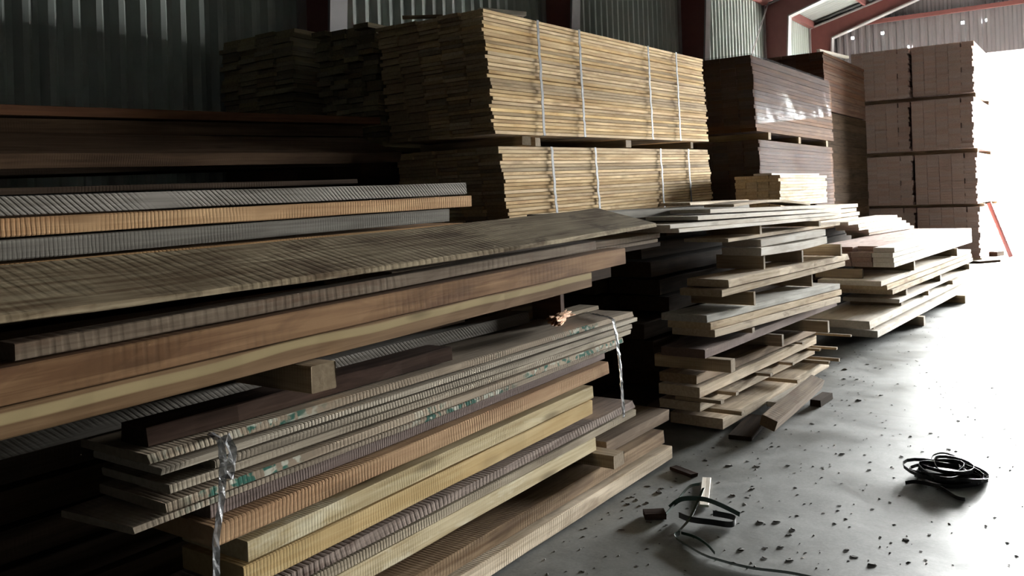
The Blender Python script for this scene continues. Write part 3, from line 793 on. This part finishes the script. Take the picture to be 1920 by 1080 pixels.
# ------------------------------------------------------------------ packs of boards
def pack(name, label, cat, mat, X, Y0, Z0, Wd, L, n, T, m, seed, lean=0.0, jit=0.03, fx=0.006, gap=0.0015, limit=100, group=None,
         pitch=0.0, yaw=0.0, mat2=None, taper=None, edge=0.002):
    """n layers of m boards each; front (+X) face at X, near (-Y) ends at Y0"""
    root = thing(name, label, cat, (X, Y0, Z0), group)
    root.rotation_euler = (pitch, 0, yaw)
    rnd = random.Random(seed)
    bw = Wd / m
    protos = []
    for k in range(5):
        bm = board_bm(bw - 0.004, L, T - gap, seed=seed * 10 + k, nseg=5, edge=edge, chamfer=0.002)
        me = link('board', bm, M[mat if (k < 4 or not mat2) else mat2])
        C.objects.unlink(me); protos.append(me)
    order = [(0, i) for i in range(n)] + [(j, i) for j in range(1, m) for i in range(n)]
    rest = []
    for c, (j, i) in enumerate(order):
        z = (i + 0.5) * T
        dx = rnd.uniform(-fx, fx) if j == 0 else 0.0
        dy = rnd.uniform(-jit, jit) + lean * (z)
        if taper: dy += taper(i / (n - 1))
        pos = (-bw * (j + 0.5) + dx, L / 2 + dy, z)
        if c < limit:
            p = protos[rnd.randrange(5)]
            o = p.copy(); C.objects.link(o); o.name = 'board'
            o.parent = root; o.location = pos
        else: rest.append(pos)
    if rest:
        bm = bmesh.new()
        for (x, y, z) in rest:
            box(bm, x - bw / 2 + 0.003, x + bw / 2 - 0.003, y - L / 2, y + L / 2, z - T / 2 + 0.0012, z + T / 2 - 0.0012)
        o = link('board', bm, M[mat], root); o['kind'] = 'stuff'
        o.name = 'inner_boards'
    return root

def band(root, y, Wd, H, fx, lean=0.0, w=0.03, wob=0.004, seed=0):
    """a steel strap round a pack, as a child of the pack"""
    rnd = random.Random(seed)
    pts = []
    for i in range(25):
        z = H * i / 24
        pts.append((fx + rnd.uniform(0, wob), y + lean * z + rnd.uniform(-0.006, 0.006), z))
    top = [(-Wd * t, y + lean * H, H + 0.004) for t in (0.02, 0.5, 0.98)]
    back = [(-Wd - 0.006, y + lean * z, z) for z in (H * 0.98, H * 0.5, H * 0.02)]
    bot = [(-Wd * t, y, -0.004) for t in (0.98, 0.5, 0.02)]
    loop = pts + top + back + bot
    bm = bmesh.new(); inner = []; 
    cx, cz = -Wd / 2, H / 2
    rings = []
    for (x, yy, z) in loop:
        d = Vector((x - cx, 0, z - cz)).normalized() * 0.0016
        rings.append([bm.verts.new((x + s * d.x, yy + t * w / 2, z + s * d.z)) for s, t in ((1, -1), (1, 1), (-1, 1), (-1, -1))])
    for a, b in zip(rings, rings[1:] + rings[:1]):
        for k in range(4): bm.faces.new((a[k], a[(k + 1) % 4], b[(k + 1) % 4], b[k]))
    return link('strap', bm, M['steel'], root)

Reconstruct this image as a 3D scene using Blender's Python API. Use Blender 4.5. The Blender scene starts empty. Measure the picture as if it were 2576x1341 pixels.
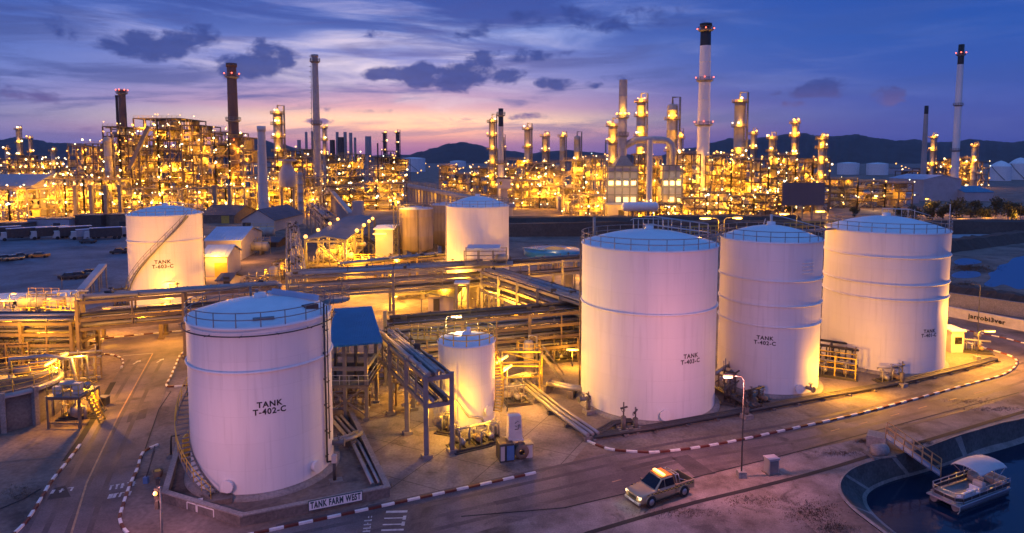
import bpy, math, random
from mathutils import Vector, Matrix
rnd = random.Random(7)
scene = bpy.context.scene
col = scene.collection
PI = math.pi
# ---------------------------------------------------------------- camera
F, CX, CY, HZ, HC = 1650.0, 1288.0, 530.0, 398.0, 25.0
PITCH = math.atan((CY - HZ) / F)
cp, sp = math.cos(PITCH), math.sin(PITCH)
def ray(u, v):
    a = (u - CX) / F; b = (CY - v) / F
    return Vector((a, cp + b * sp, -sp + b * cp))
def G(u, v, z=0.0):
    r = ray(u, v); t = (z - HC) / r.z
    p = r * t; return Vector((p.x, p.y, z))
def Dp(u, v, y):
    r = ray(u, v); t = y / r.y
    return Vector((r.x * t, y, HC + r.z * t))
cam_d = bpy.data.cameras.new('camera')
cam = bpy.data.objects.new('camera', cam_d); col.objects.link(cam)
cam.location = (0, 0, HC); cam.rotation_euler = (PI / 2 - PITCH, 0, 0)
cam_d.sensor_width = 36; cam_d.lens = F / 2576 * 36
cam_d.shift_y = -(670.5 - CY) / 2576
cam_d.clip_end = 30000; cam_d.clip_start = 0.5
scene.camera = cam
# ---------------------------------------------------------------- colours, materials
def lin(c):
    c = c / 255.0
    return c / 12.92 if c <= 0.04045 else ((c + 0.055) / 1.055) ** 2.4
def S(r, g, b, k=1.0): return (lin(r) * k, lin(g) * k, lin(b) * k, 1)
MATS = {}
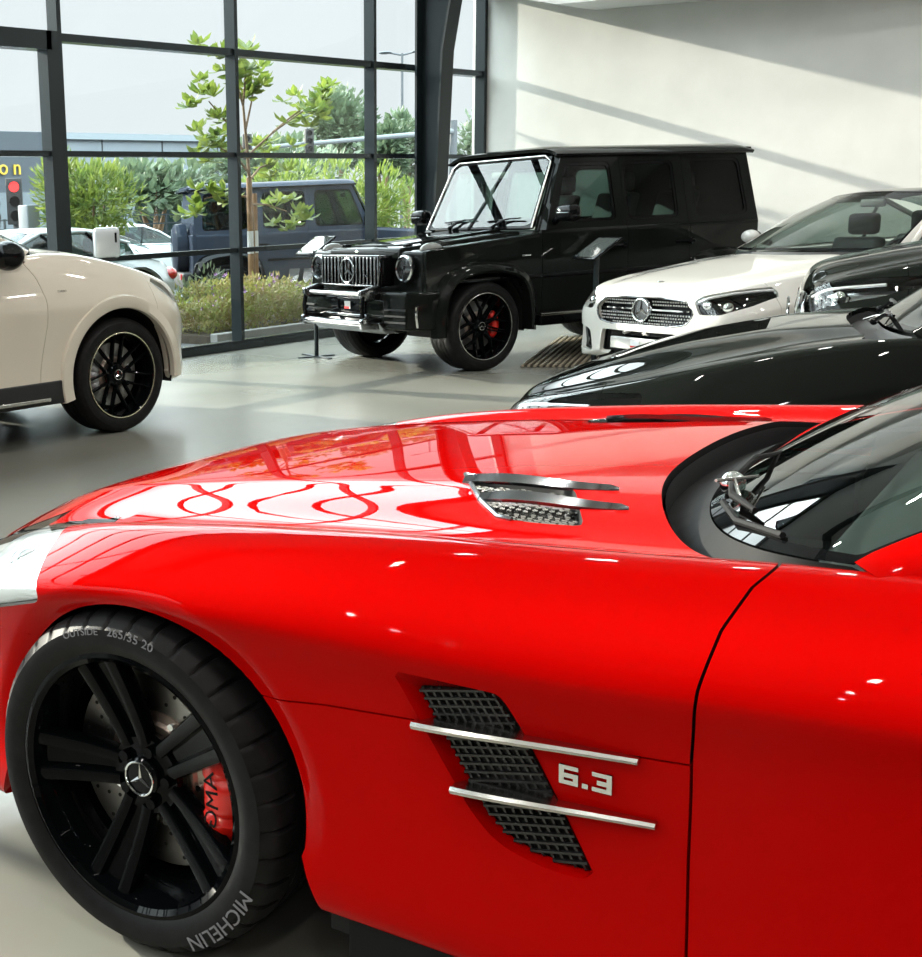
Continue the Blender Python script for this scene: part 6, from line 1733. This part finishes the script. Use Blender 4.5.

- **What the exercise asks**:
Retype each entry precisely. Skip images entirely.

- **Correct output**:
The Blender Python script for this scene continues. Write part 3, from line 793 on. This part finishes the script. Take the picture to be 1920 by 1080 pixels.
# ------------------------------------------------------------------ packs of boards
def pack(name, label, cat, mat, X, Y0, Z0, Wd, L, n, T, m, seed, lean=0.0, jit=0.03, fx=0.006, gap=0.0015, limit=100, group=None,
         pitch=0.0, yaw=0.0, mat2=None, taper=None, edge=0.002):
    """n layers of m boards each; front (+X) face at X, near (-Y) ends at Y0"""
    root = thing(name, label, cat, (X, Y0, Z0), group)
    root.rotation_euler = (pitch, 0, yaw)
    rnd = random.Random(seed)
    bw = Wd / m
    protos = []
    for k in range(5):
        bm = board_bm(bw - 0.004, L, T - gap, seed=seed * 10 + k, nseg=5, edge=edge, chamfer=0.002)
        me = link('board', bm, M[mat if (k < 4 or not mat2) else mat2])
        C.objects.unlink(me); protos.append(me)
    order = [(0, i) for i in range(n)] + [(j, i) for j in range(1, m) for i in range(n)]
    rest = []
    for c, (j, i) in enumerate(order):
        z = (i + 0.5) * T
        dx = rnd.uniform(-fx, fx) if j == 0 else 0.0
        dy = rnd.uniform(-jit, jit) + lean * (z)
        if taper: dy += taper(i / (n - 1))
        pos = (-bw * (j + 0.5) + dx, L / 2 + dy, z)
        if c < limit:
            p = protos[rnd.randrange(5)]
            o = p.copy(); C.objects.link(o); o.name = 'board'
            o.parent = root; o.location = pos
        else: rest.append(pos)
    if rest:
        bm = bmesh.new()
        for (x, y, z) in rest:
            box(bm, x - bw / 2 + 0.003, x + bw / 2 - 0.003, y - L / 2, y + L / 2, z - T / 2 + 0.0012, z + T / 2 - 0.0012)
        o = link('board', bm, M[mat], root); o['kind'] = 'stuff'
        o.name = 'inner_boards'
    return root

def band(root, y, Wd, H, fx, lean=0.0, w=0.03, wob=0.004, seed=0):
    """a steel strap round a pack, as a child of the pack"""
    rnd = random.Random(seed)
    pts = []
    for i in range(25):
        z = H * i / 24
        pts.append((fx + rnd.uniform(0, wob), y + lean * z + rnd.uniform(-0.006, 0.006), z))
    top = [(-Wd * t, y + lean * H, H + 0.004) for t in (0.02, 0.5, 0.98)]
    back = [(-Wd - 0.006, y + lean * z, z) for z in (H * 0.98, H * 0.5, H * 0.02)]
    bot = [(-Wd * t, y, -0.004) for t in (0.98, 0.5, 0.02)]
    loop = pts + top + back + bot
    bm = bmesh.new(); inner = []; 
    cx, cz = -Wd / 2, H / 2
    rings = []
    for (x, yy, z) in loop:
        d = Vector((x - cx, 0, z - cz)).normalized() * 0.0016
        rings.append([bm.verts.new((x + s * d.x, yy + t * w / 2, z + s * d.z)) for s, t in ((1, -1), (1, 1), (-1, 1), (-1, -1))])
    for a, b in zip(rings, rings[1:] + rings[:1]):
        for k in range(4): bm.faces.new((a[k], a[(k + 1) % 4], b[(k + 1) % 4], b[k]))
    return link('strap', bm, M['steel'], root)

Reconstruct this image as a 3D scene using Blender's Python API. Use Blender 4.5. The Blender scene starts empty. Measure the picture as if it were 2576x1341 pixels.
import bpy, math, random
from mathutils import Vector, Matrix
rnd = random.Random(7)
scene = bpy.context.scene
col = scene.collection
PI = math.pi
# ---------------------------------------------------------------- camera
F, CX, CY, HZ, HC = 1650.0, 1288.0, 530.0, 398.0, 25.0
PITCH = math.atan((CY - HZ) / F)
cp, sp = math.cos(PITCH), math.sin(PITCH)
def ray(u, v):
    a = (u - CX) / F; b = (CY - v) / F
    return Vector((a, cp + b * sp, -sp + b * cp))
def G(u, v, z=0.0):
    r = ray(u, v); t = (z - HC) / r.z
    p = r * t; return Vector((p.x, p.y, z))
def Dp(u, v, y):
    r = ray(u, v); t = y / r.y
    return Vector((r.x * t, y, HC + r.z * t))
cam_d = bpy.data.cameras.new('camera')
cam = bpy.data.objects.new('camera', cam_d); col.objects.link(cam)
cam.location = (0, 0, HC); cam.rotation_euler = (PI / 2 - PITCH, 0, 0)
cam_d.sensor_width = 36; cam_d.lens = F / 2576 * 36
cam_d.shift_y = -(670.5 - CY) / 2576
cam_d.clip_end = 30000; cam_d.clip_start = 0.5
scene.camera = cam
# ---------------------------------------------------------------- colours, materials
def lin(c):
    c = c / 255.0
    return c / 12.92 if c <= 0.04045 else ((c + 0.055) / 1.055) ** 2.4
def S(r, g, b, k=1.0): return (lin(r) * k, lin(g) * k, lin(b) * k, 1)
MATS = {}
Continue the Blender Python script for this scene: part 6, from line 1733. This part finishes the script. Use Blender 4.5.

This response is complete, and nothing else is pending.